If I understand correctly I think you can achieve this in the collector side. If you cancel the scope that you use to collect the flow, you will not get any elements.

What do you mean? I don't think that answers my question...

Sorry for confusion.Let me give an example.

val scope = CoroutineScope(<http://Dispatchers.IO|Dispatchers.IO>)
    val testFlow = flow {
        repeat(5) {
            emit(it)
        }
    }
    scope.launch {
        testFlow
            .collect {
                // Check your condition about when to cancel 
                // After you call cancel, isActive becomes false
                if (it == 2) cancel()
                
                // If this coroutine is active do your thing
                if (isActive) {
                    println(it)
                }
            }
    }

I'm not looking for conditional cancelation based on element value - I don't want to cancel at all actually. Let me think on this some more and maybe when I have an answer on my own, I'll post an update here.

Don't you also need to cancel the timed send job in the first branch of that if statement?
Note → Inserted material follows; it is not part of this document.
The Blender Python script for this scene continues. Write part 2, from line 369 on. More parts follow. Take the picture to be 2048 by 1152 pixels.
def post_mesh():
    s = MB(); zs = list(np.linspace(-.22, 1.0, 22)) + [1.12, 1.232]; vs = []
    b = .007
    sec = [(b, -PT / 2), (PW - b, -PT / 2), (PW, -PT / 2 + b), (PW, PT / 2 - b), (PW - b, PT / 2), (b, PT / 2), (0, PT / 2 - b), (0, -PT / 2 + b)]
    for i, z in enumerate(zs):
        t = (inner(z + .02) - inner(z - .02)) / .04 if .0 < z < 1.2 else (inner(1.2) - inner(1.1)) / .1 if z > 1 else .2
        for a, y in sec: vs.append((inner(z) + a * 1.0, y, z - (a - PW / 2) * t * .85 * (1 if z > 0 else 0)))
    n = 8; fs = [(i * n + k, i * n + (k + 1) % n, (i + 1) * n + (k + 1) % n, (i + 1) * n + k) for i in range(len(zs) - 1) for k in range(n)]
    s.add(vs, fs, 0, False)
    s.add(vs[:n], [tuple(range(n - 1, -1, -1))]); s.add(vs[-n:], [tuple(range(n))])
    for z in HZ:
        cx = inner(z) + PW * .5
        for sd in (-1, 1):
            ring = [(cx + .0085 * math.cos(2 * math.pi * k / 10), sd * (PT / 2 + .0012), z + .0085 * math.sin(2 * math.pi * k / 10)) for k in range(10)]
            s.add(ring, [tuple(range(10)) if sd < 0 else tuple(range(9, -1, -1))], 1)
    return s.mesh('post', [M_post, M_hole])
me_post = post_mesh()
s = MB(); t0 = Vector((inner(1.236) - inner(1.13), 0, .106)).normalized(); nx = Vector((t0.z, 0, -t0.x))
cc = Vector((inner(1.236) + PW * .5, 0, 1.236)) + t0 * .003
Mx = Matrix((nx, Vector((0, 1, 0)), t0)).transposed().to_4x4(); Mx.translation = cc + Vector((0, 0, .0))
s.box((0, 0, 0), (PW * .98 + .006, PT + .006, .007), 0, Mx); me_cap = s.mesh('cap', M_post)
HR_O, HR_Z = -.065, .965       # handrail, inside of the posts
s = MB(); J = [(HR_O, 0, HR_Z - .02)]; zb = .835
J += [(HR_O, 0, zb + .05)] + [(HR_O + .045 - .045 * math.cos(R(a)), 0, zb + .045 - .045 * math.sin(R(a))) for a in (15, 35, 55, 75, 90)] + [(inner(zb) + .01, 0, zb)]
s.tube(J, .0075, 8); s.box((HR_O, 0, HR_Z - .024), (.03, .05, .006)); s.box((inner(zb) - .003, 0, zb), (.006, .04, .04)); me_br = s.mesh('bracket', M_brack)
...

Currently if you send

n

elements and then timeout, you'll send the buffer but also send an empty list after the timeout.

@Zach Klippenstein (he/him) [MOD] yeah, i also discovered this while running some tests, but now i don't like that i'm basically launching a coroutine on every element. i actually came up with a workaround, maybe will publish after polishing

I personally prefer the first version. It's much simpler and easier to read and reason about. There's nothing inherently wrong with launching a new coroutine on each element, especially when it makes the code so readable. I'm pretty sure there are some operators in the coroutines library that use this technique too. Launching a coroutine effectively amounts to just making a few allocations anyway. It's also pointless to speculate about performance without benchmarking.

mm... pointless is a strong word though. you realistically can at least ballpark performance implications. if the flow is data-intensive (say you capture mouse movements at a high rate), it doesn't matter how cheap allocations are, they are still there, and in my book

less allocations

>

more allocations

. i'm still on the fence wrt intermediate stream anyway, but think i can rely on fusion here. probably should benchmark anyway

Sorry, maybe “pointless” was too harsh. What I meant was that I’m not convinced your assumption about allocation comparisons is correct, since starting new coroutines is also pretty cheap and basically amounts to “just a few allocations” itself. And optimizing complicated code is harder than optimizing simple code, so until you’ve actually found real performance issues, it’s better to prefer simpler code.

yup, totally agree there 🙂